Reputation: 1191
I'm curious how the /base
files are updated for a Postgres database. Do the segments correspond to segments of each table, so that only a few segment files are updated after an update to subset of the table? Or will the update to the table cause changes to all or a majority of the segment files?
Basically, I'm interested in the reliability of these updates to the /base
files for backup purposes. Given the usage of WAL for PITR, I have a feeling that the files are not updated in any coherent way for my purposes.

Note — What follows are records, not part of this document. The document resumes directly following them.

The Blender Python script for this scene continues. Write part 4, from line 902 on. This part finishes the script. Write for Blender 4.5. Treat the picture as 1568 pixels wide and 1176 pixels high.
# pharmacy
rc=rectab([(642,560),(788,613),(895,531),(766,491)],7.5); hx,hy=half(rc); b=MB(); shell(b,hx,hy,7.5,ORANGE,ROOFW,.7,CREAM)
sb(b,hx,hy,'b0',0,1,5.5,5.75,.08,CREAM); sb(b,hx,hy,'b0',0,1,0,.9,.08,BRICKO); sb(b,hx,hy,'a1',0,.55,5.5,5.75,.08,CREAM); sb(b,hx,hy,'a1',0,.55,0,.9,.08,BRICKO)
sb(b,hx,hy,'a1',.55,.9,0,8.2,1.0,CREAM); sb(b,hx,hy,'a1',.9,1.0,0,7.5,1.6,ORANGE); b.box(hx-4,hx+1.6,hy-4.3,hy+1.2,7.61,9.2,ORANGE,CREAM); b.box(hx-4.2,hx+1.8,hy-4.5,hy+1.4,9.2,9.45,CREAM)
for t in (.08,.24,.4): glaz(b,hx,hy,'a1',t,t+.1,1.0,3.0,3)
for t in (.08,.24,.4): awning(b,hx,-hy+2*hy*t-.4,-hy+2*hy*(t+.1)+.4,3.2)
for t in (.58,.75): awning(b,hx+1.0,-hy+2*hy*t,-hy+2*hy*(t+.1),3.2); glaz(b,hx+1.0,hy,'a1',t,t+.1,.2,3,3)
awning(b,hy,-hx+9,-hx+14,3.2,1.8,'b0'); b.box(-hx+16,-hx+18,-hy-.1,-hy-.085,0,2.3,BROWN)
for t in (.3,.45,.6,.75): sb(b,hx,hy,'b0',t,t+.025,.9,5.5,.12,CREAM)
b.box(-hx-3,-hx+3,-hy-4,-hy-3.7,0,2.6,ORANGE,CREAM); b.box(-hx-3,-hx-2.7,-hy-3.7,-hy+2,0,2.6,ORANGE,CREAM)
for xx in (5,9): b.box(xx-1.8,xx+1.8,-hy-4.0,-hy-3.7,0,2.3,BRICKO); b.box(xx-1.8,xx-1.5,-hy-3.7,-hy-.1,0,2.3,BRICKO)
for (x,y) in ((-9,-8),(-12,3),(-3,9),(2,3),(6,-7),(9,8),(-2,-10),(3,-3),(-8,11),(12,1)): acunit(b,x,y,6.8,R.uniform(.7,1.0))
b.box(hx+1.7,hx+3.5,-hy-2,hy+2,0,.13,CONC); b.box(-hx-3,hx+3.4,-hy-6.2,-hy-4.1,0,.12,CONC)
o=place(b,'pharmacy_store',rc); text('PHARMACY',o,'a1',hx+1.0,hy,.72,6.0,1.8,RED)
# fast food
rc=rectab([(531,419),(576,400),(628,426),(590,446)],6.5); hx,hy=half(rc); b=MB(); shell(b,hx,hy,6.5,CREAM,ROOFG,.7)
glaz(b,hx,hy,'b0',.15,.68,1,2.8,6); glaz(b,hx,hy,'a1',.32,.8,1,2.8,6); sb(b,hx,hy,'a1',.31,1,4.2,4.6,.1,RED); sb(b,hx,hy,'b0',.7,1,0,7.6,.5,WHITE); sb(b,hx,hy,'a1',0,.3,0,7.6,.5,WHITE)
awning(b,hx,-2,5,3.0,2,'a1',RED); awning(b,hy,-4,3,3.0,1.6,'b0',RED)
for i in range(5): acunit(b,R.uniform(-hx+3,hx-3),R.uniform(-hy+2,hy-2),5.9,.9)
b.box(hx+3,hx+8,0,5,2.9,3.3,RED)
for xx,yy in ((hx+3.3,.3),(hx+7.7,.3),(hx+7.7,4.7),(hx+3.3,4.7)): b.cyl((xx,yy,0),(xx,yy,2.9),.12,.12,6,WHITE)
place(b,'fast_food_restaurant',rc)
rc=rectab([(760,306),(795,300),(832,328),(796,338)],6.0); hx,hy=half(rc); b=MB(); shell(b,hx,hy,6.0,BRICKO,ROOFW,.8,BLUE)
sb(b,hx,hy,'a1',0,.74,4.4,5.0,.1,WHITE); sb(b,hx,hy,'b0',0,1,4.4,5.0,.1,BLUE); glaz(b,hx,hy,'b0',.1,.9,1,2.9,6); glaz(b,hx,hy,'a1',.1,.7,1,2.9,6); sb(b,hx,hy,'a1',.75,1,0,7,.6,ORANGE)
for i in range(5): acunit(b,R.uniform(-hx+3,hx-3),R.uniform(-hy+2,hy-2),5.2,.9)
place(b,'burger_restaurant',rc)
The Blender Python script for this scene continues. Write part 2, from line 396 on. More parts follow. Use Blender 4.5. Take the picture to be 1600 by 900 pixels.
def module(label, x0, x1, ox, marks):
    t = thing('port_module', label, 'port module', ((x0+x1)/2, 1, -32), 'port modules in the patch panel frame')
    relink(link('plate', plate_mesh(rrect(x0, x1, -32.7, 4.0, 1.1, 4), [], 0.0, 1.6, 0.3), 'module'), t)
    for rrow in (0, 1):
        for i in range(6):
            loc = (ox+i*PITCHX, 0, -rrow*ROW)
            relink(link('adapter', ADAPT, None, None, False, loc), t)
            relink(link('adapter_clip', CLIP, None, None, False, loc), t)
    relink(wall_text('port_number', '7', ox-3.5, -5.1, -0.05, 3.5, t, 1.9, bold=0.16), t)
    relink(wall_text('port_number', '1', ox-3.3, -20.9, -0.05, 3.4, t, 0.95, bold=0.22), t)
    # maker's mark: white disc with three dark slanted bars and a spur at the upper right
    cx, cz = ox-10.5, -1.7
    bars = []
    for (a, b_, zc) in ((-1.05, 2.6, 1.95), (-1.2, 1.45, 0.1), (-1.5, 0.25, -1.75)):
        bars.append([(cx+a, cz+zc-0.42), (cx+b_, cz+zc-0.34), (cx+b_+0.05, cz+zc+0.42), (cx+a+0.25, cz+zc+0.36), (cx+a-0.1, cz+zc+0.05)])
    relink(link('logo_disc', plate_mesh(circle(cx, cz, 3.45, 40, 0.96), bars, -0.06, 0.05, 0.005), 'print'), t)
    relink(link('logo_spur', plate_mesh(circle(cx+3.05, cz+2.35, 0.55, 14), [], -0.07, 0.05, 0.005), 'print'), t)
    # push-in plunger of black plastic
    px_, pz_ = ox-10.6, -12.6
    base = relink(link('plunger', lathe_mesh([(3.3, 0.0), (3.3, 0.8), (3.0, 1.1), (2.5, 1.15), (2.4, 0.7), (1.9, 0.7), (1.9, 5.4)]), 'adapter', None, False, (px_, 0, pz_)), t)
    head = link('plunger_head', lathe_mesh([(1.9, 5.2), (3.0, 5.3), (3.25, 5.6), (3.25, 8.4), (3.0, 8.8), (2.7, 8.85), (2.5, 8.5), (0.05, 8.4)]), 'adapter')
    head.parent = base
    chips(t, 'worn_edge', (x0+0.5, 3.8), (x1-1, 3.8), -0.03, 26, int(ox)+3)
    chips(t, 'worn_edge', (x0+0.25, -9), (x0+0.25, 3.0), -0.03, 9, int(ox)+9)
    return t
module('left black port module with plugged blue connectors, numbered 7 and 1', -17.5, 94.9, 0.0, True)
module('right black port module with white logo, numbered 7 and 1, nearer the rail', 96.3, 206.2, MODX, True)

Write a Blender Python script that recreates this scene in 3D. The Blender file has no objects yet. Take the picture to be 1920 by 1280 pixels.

According to the documentation:
When a table or index exceeds 1 GB, it is divided into gigabyte-sized segments. The first segment's file name is the same as the filenode; subsequent segments are named filenode.1, filenode.2, etc. This arrangement avoids problems on platforms that have file size limitations. (Actually, 1 GB is just the default segment size. The segment size can be adjusted using the configuration option
--with-segsize
when building PostgreSQL.) In principle, free space map and visibility map forks could require multiple segments as well, though this is unlikely to happen in practice.
Upvotes: 0
Views: 419
Reputation: 247215
At the link you quote, you will also find that tables and indexes are organized in 8KB blocks, and a table row is always contained in one block.
So modifying a row will affect at most two blocks: the one that contains the old row version, and one where the new version is written. So no more than two table files can be affected.
Indexes are less predictable: if the update is HOT, nothing will be modified. If an index page split becomes necessary, several blocks may be affected.
Since your main concern seems to be reliability: modifications to the data files are asynchronous to the SQL statements that cause them. The information is logged in WAL and then written to shared memory. The modifications will hit the disk during the next checkpoint at latest.
The WAL is responsible for the durability of all transactions since the last checkpoint.